The quandary in which Britain finds herself is one of the utmost difficulty and menace. Any attempt to steer her own course by building up an Empire economy on a sane monetary basis would meet with immense opposition abroad, and be freely sabotaged at home by Fifth Columnists – both those serving Moscow and the others on the Right who seek to shelter behind the illusory aegis of America. There is, moreover, very little recognition in this country of the facts behind the conventional Press and B.B.C. facade. Some men have fought bravely against Bretton Woods, it is true – at their head Messrs. Robert Boothby, Christopher Hollis, Norman Smith, Richard Stokes and Michael Foot in the House of Commons, Lord Beaverbrook and the Duke of Bedford in the House of Lords – but as yet the picture of world affairs in their totality has been revealed to only a small fraction of the British people, and there is no doubt whatever that the ignorance of the rest has been deliberately fostered by the staging of political sham-fights for their distraction.

This is certainly a phenomenon which we witness frequently in the Fake News industry today, which produces constant distractions and never informs the people of the truly important events affecting their futures.
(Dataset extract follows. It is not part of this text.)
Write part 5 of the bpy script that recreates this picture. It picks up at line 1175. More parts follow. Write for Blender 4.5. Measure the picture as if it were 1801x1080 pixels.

Finally, Chesterton warns:

Unless enlightenment comes within the next few months Britain as a Great Power will cease to exist, and “sole sovereign sway and masterdom” over all British lands will pass into the keeping of a small group of master-usurers who know the value of everything in the world – providing it can be measured in terms of gold !

Published originally in Blackfriars, May and June, 1946

Printed by The Somerset County Gazette, Castle Green, Taunton, Somerset.

Of course, it did come to pass that following the Second World War Great Britain sank to the level of a third-rate economic power. The loss of her empire and all of her overseas ports cost Britain the loss of her supremacy on the seas, and because of that, the loss of mercantile supremacy as well. But manufacturing of most of the world’s goods was hardly shifted to America before it was shifted to Asia, where it remains to this day. Before this series of the Protocols is complete, we shall present evidence that Jewish merchants, such as Macy’s in New York, were favoring goods manufactured in Asia as early as the early 1930’s.

Chesterton wrote this essay as a warning to his countrymen of what was to come as a result of Bretton Woods, however his testimony of what had already transpired as a result of the collusion of the International Jewish bankers against England is even more valuable today. Sadly, he seems to have stopped short of realizing that the Jews were behind the original construction of the British Empire in the first place, and just as the Jews who moved to America were already oppressing England’s economy, the earlier Jews in England had encouraged the oppression of the economies in other nations to build her empire.

This concludes our presentation of The Menace of the Money Power.